Les repères visuels du spectacle contribuent à l’effet de flottement. On reconnaît le décor : un bureau qui aurait pu exister à tout moment entre l’invention de la machine à écrire et l’arrivée de l’ordinateur personnel, deux grandes bibliothèques, un standard téléphonique. Au centre de la scène, entre les deux bibliothèques se trouve un écran sur lequel sont projetés des dessins animés réalisés par Kentridge au fusain. Ceux-ci signalent des changements d’espace et de temps, montrant par exemple une carte qui indique que l’on passe du Cameroun à l’Abyssinie. Malgré ces points d’ancrage géographique, ces espaces ne sont pas différenciés. On est bien en Afrique, mais pas dans un lieu précis : il s’agit d’un univers symbolique, entouré de signifiants de l’Afrique colonisée : ainsi les parodies, sur l’écran, d’affiches publicitaires pour des produits issus de l’exploitation coloniale de l’Afrique se transforment en images de corps cicatrisés ou blessés. Ces images entrent en écho avec les violences auxquelles on voit Faust se livrer, en particulier lors de safaris sanglants pendant lesquels il tire sur toute la faune qu’il voit, son fusil faisant un bruit de fouet.
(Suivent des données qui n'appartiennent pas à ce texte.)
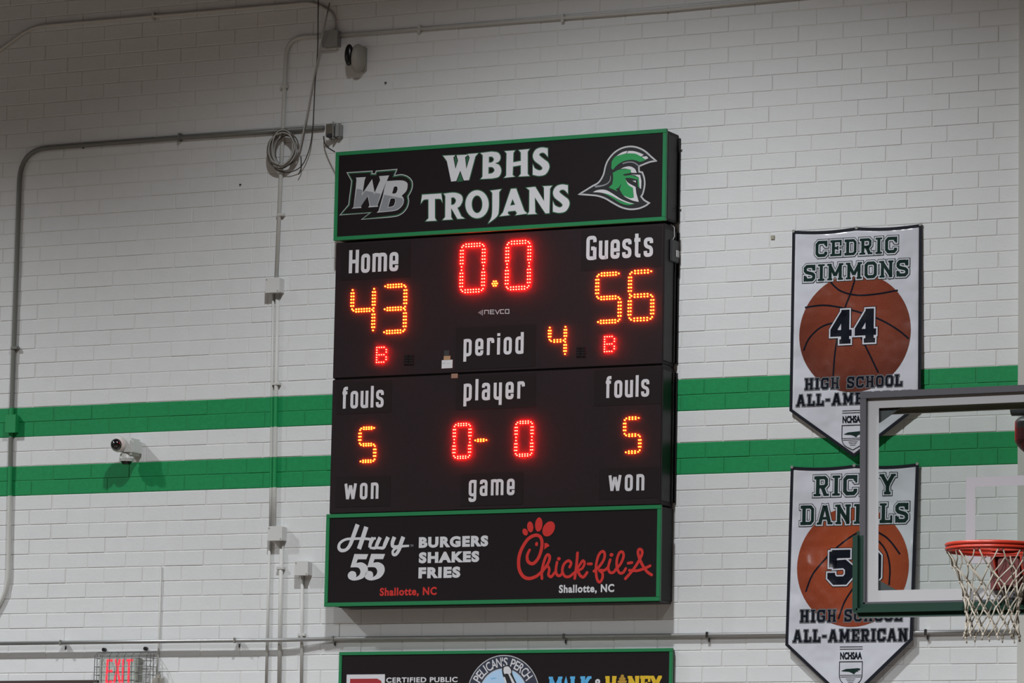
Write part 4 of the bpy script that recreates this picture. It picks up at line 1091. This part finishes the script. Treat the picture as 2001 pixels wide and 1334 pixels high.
# outlet box with twin covers
ax, az = P(634, 240, .07); bx, bz = P(659, 268, .07)
ob = thing('outlet_box', ((ax+bx)/2, 0, bz), 'steel outlet box with a bright cover edge above the scoreboard corner', 'box')
MB().box(ax, ax+.065, -.055, -.0016, bz+.01, az-.005, .005).build('box_body', mat('olive_steel', (.17, .15, .12), .45, metal=.4), ob)
MB().box(ax+.065, ax+.073, -.075, -.0016, bz-.004, az+.004, .001).build('cover_plate', M_CHROME, ob)
MB().box(ax+.073, bx+.012, -.05, -.0016, bz, az-.003, .012).build('rear_box', M_GREYBOX, ob)
MB().box(ax+.018, ax+.055, -.068, -.054, bz+.006, bz+.03, .003).build('plug', M_DKGREY, ob)
MB().box(ax-.002, ax+.03, -.06, -.02, bz-.014, bz+.008, .003).build('plug_sleeve', M_BOX, ob)
def cable(name, pts, r, m, label, d=None):
    o = MB().tube(path([tuple(q)+(.06,) for q in pts], seg=5), r, 7).build(name, m, smooth=True); return tag(o, label, 'cable', 'loose cables by the outlet box')
cable('power_cord', [(*W3(632.5, 266, .045)[:3],), W3(633.5, 278, .05)[:3], W3(640, 288, .09)[:3], W3(654, 296.5, .17)[:3]], .0045, M_CABLEK, 'short black cord from the outlet box to the scoreboard corner')
cable('hanging_cable', [W3(622, -20, .03)[:3], W3(621, 100, .03)[:3], W3(616, 150, .03)[:3], W3(611.5, 250, .05)[:3], W3(606, 290, .045)[:3], W3(590, 328, .04)[:3], W3(560, 339, .03)[:3], W3(538, 331, .03)[:3], W3(530, 318, .03)[:3]], .0035, M_CABLEK, 'thin dark cable hanging past the outlet box to loop under the coil')
cable('hanging_cable', [W3(644, 6, .03)[:3], W3(634, 50, .095)[:3], W3(626, 92, .075)[:3], W3(612, 160, .03)[:3], W3(600, 225, .05)[:3], W3(592, 260, .06)[:3], W3(586, 292, .05)[:3], W3(574, 312, .04)[:3]], .0055, M_CABLEW, 'pale cable hanging from the top box down to the coil')
# cable coil
ccx, ccz = P(554, 293, .05)
coil = thing('cable_coil', (ccx, -.02, ccz-.12), 'coil of pale and dark cable hung on the conduit beside the outlet box', 'cable coil')
random.seed(3)
for i in range(13):
    f = MB(); N = 44; rx = .096+random.uniform(-.022, .012); rz_ = .118+random.uniform(-.014, .006); ox, oz = random.uniform(-.010, .014), random.uniform(-.010, .012); ph = random.uniform(0, 6)
    f.tube([(ccx+ox+rx*math.cos(t)*(1+.04*math.sin(3*t+ph)), -(.038+i*.0048+.006*math.sin(2*t+ph)), ccz+oz+rz_*math.sin(t)) for t in (2*PI*k/N for k in range(N))], .0048, 7, closed=True)
    f.build('cable_loop', M_CABLEW if i in (0, 3, 5, 8, 11, 12) else mat('grey_brown_cable', (.12, .105, .09), .6), coil, smooth=True)
f = MB(); f.tube(path([W3(588, 305, .06)[:3]+(.05,), W3(589, 330, .04)[:3]+(.05,), W3(583, 341, .04)[:3]+(.05,)], seg=4), .004, 6); f.build('cable_tail', M_CABLEK, coil)
f = MB(); f.tube([W3(552, 252, .02)[:3], W3(551, 256, .06)[:3], W3(550.5, 262, .10)[:3]], .004, 6); f.build('cable_tie', M_CABLEK, coil)
# beige unit
ux, uz = P(697, 113, .06)
al = thing('wall_alarm', (ux, 0, uz-.1), 'beige rounded wall unit with a black oval front, right of the top box', 'alarm')
f = MB(); rot = Matrix.Rotation(.0, 3, 'Z')
f.ball((ux+.008, -.050, uz-.004), .050, .080, .098, 24, 16); f.build('alarm_body', M_BEIGE, al, smooth=True)
MB().box(ux-.045, ux+.052, -.03, -.0016, uz-.09, uz+.085, .012).build('back_plate', M_BEIGE, al)
f = MB(); rot = Matrix.Rotation(-.10, 3, 'Y'); f.ball((ux-.030, -.112, uz+.012), .032, .026, .074, 20, 14); f.build('black_front', mat('black_front_plastic', (.006, .006, .007), .3), al, smooth=True)
# security camera
sx, sz = P(231, 868, .16)
sc = thing('security_camera', (sx+.03, 0, sz-.12), 'white dome security camera on a wall bracket between the green stripes', 'camera')
a, b = P(246, 857, .10); c, d_ = P(268, 890, .10)
MB().box(a-.02, c-.012, -.15, -.0016, d_+.004, b, .018).build('bracket', M_CAMW, sc)
f = MB(); f.ball((sx+.006, -.165, sz), .055, .056, .054, 24, 16); f.build('camera_body', M_CAMW, sc, smooth=True)
vd = (CAM-Vector((sx, -.165, sz))).normalized(); vd = (vd + Vector((-.42, 0, -.02))).normalized()
cc = Vector((sx+.006, -.165, sz))+vd*.030
f = MB(); f.ball(cc, .041, .041, .041, 24, 16); f.build('smoked_dome_lens', M_LENS, sc, smooth=True)
a, b = P(228, 886, .13); c, d_ = P(258, 900, .13)
f = MB(); f.tube([((a+c)/2, -.10, d_), ((a+c)/2, -.10, d_+.02), ((a+c)/2, -.10, b)], [.045, .052, .044], 24); f.build('base_dish', M_CAMW, sc)
f = MB(); f.tube([((a+c)/2, -.10, d_-.020), ((a+c)/2, -.10, d_+.002)], [.028, .040], 20); f.build('base_underside', M_LENS, sc)
# exit sign
D2 = .06
ax, az = P(194.5, 1285.5, D2); bx, _ = P(265, 1284, D2); EH = .22
ex = thing('exit_sign', ((ax+bx)/2, 0, az-EH), 'white exit sign with glowing red letters inside the wire guard', 'sign')
MB().box(ax, bx, -D2, -.0016, az-EH, az, .006).build('sign_body', mat('exit_sign_white', (.50, .53, .49), .5), ex)
MB().box(bx+.0005, bx+.024, -.055, -.0016, az-EH, az-.002, .004).build('side_housing', mat('exit_side_grey', (.26, .27, .23), .5), ex)
pr = dec(D2+.0007); c9 = Crop(150, 1230, 11.117, D2)
zt9 = c9.one(700, 640)[1]; zb9 = zt9-.160
def ev(x): return c9.one(x, 900)[0]
t9 = .0165
pr.stroke([(ev(665), zt9), (ev(650), zb9)], t9)
for z in (zt9-t9/2, (zt9+zb9)/2, zb9+t9/2): pr.stroke([(ev(650), z), (ev(775), z)], t9)
pr.stroke([(ev(838), zt9), (ev(945), zb9)], t9); pr.stroke([(ev(930), zt9), (ev(815), zb9)], t9)
pr.stroke([(ev(1005), zt9), (ev(1000), zb9)], t9)
pr.stroke([(ev(1130), zt9), (ev(1128), zb9)], t9); pr.stroke([(ev(1075), zt9-t9/2), (ev(1215), zt9-t9/2)], t9)
pr.build('exit_lettering', M_EXIT, ex, label='glowing red letters EXIT')
DG = .12
gx0, gz1 = P(185.5, 1277, DG); gx1, _ = P(287, 1275, DG); gz0 = gz1-.33
gd = thing('wire_guard', ((gx0+gx1)/2, 0, gz0), 'grey wire cage fixed over the exit sign', 'wire guard')
def wire(pts): MB().tube([Vector(p) for p in pts], .0026, 6).build('guard_wire', M_WIRE, gd)
n = 8
for i in range(n):
    x = gx0+(gx1-gx0)*i/(n-1); wire([(x, -.003, gz1+.018), (x, -DG*.7, gz1+.010), (x, -DG, gz1-.012), (x, -DG, gz0+.012), (x, -.003, gz0)])
for i in range(6):
    z = gz1-.03-(gz1-gz0-.05)*i/5; wire([(gx0-.012, -.003, z), (gx0, -DG-.004, z), (gx1, -DG-.004, z), (gx1+.012, -.003, z)])
for y in (-.04, -.08):
    wire([(gx0-.004, y, gz1+.012), (gx1+.004, y, gz1+.012)])
    for x in (gx0-.006, gx1+.006): wire([(x, y, gz1), (x, y, gz0)])
for px, py in ((204, 1269), (285, 1267)):
    X, Z = P(px, py, .01); MB().cyl((X, -.012, Z), (0, 1, 0), .013, .024, 14).build('guard_bolt', M_DKGREY, gd)
# lamp box at the foot of the thin conduit
lx, lz = P(306, 1330, .05)
lb = thing('lamp_box', (lx, 0, lz-.1), 'rounded pale box at the bottom edge right of the exit sign', 'box')
f = MB(); f.box(lx-.034, lx+.045, -.075, -.0016, lz-.10, lz+.045, .025); f.build('box_shell', M_BEIGE, lb)
MB().cyl((lx, -.03, lz+.05), (0, 0, 1), .014, .02, 14).build('conduit_hub', M_GREYBOX, lb)
# small plate on the wall left of the upper banner
ax, az = P(1506.5, 460, .004); bx, bz = P(1513.5, 467.5, .004)
o = MB().box(ax, bx, -.008, -.0016, bz, az, .001).build('wall_plate', mat('tan_plate', (.36, .34, .26), .6)); tag(o, 'tiny tan plate on the bare wall left of the upper banner', 'plate')
for px, py, lab in ((754, 162, 'small dark wall anchor right below the beige unit'), (470, 361, 'small dark wall anchor left of the cable coil'), (163, 289, 'small dark anchor just under the dark conduit')):
    X, Z = P(px, py, 0); o = MB().cyl((X, -.004, Z), (0, 1, 0), .0065, .009, 8).build('wall_anchor', M_DKGREY); tag(o, lab, 'anchor', 'wall anchors')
Le mythe à l’origine du spectacle est simple : le docteur Faust, profondément insatisfait par la vie qu’il a vécue jusqu’à présent, apprend la magie et conjure un démon qui lui propose son pacte. Comme dans la version de Goethe, lors du prologue au paradis, Dieu fait un pari avec un démon pour gagner une âme fidèle à Dieu. On descend sur terre pour découvrir Faustus qui est en train de songer au suicide. Le démon, Méphistophélès, lui propose un pacte : de son vivant il fera tout ce que lui demande Faustus, mais dès sa mort, le docteur devra faire de même pour lui. Ce qui fait la complexité ici n’est pas la fable, mais le texte. Il est en effet très dense, la traduction de la pièce de Goethe maintient les vers et les rimes, et y sont ajoutés encore des extraits du poète sud-africain Lesego Rampolokeng, qui ajoute au texte un humour noir.
Le propos central du spectacle est une critique de la colonisation de l’Afrique par les puissances occidentales. Faustus est censé incarner cette puissance : on apprend qu’il a tout expérimenté, qu’il a été cartographe, scientifique, magicien, et esclavagiste, comme si tout l’appareil colonial était concentré en lui, et ce, bien avant qu’il ne scelle son pacte avec Méphistophélès. Cependant, pour un personnage qui concentre autant de pouvoir colonial, on ne le voit que très peu agir. Littéralement, c’est une marionnette, à qui Atandwa Kani prête sa voix. Tous les personnages humains sont des marionnettes par ailleurs. Le seul personnage en chair et en os est Méphistophélès, incarné par le très charismatique Wessel Pretorius. Le démon est de loin le personnage qui détient le plus de contrôle sur l’état du monde, et sur l’état de Faustus en particulier. Il se prétend serviteur du docteur, mais ce dernier est souvent tiré d’un côté de l’Afrique à l’autre selon les envies de Méphistophélès, on a bien souvent l’impression que même sans le toucher, c’est le démon qui tire les fils du docteur.
Le caractère allégorique de la pièce devient alors problématique, les lectures auxquelles invitent les différents éléments de la mise en scène étant contradictoires. Le jeu physique entre Méphistophélès et Faustus nous invite à comprendre que ce dernier subit les diverses machinations du démon, qu’une fois le pacte scellé, le docteur ne peut pas agir sans son aide. Si ses envies et son agentivité sont totalement repris en charge par Méphistophélès, et si celui-ci est au premier degré un démon venu de l’enfer qui possède des pouvoirs surnaturels, alors Faustus n’est plus maître de lui-même, donc les atrocités qu’il commet par la suite ne seraient pas totalement les siennes. Le colonisateur ne serait donc en un sens pas responsable la colonisation. Si, au contraire, Méphistophélès est une manifestation des désirs internes de Faustus, alors ce dernier est bel et bien responsable, mais dès lors, le Dieu qui apparait au début et à la fin de la pièce devient extrêmement étrange. En effet, il prétend que le Faustus qu’on présente comme esclavagiste et empli d’hubris dès avant toute intervention démoniaque serait un de ses fidèles serviteurs. Faut-il comprendre que les valeurs de ce Dieu sont compatibles avec celles affichées par Faust, ou qu’il ment ? Dans tous les cas, le statut de cette divinité qui semble être complice avec les pires atrocités humaines soulève de véritables questions.
Si les effets d’abstraction posent problème quant au personnage de Faustus, ils sont en revanche extrêmement efficaces en ce qui concerne les dessins animés qui défilent sur l’écran au centre de la scène. Vers la fin du spectacle, on voit se concentrer tout le propos idéologique de la pièce en quelques images brutales et frappantes : des bateaux remplis d’esclaves dans un bol de soupe servi à Faustus, accompagné du slogan « the poor are salted meat » (les pauvres sont de la viande salée). Toute la violence du régime colonial est là : Faust et Méphistophélès transforment tout un continent en produit de consommation. Les corps humains se transforment en nourriture pour un appétit qui n’est jamais rassasié, ou un fourneau qui ne doit jamais s’éteindre. On se demande même pourquoi Méphistophélès aurait besoin d’attendre que Faustus descende aux enfers pour le tourmenter. En effet, il semble bien que l’enfer soit déjà sur terre.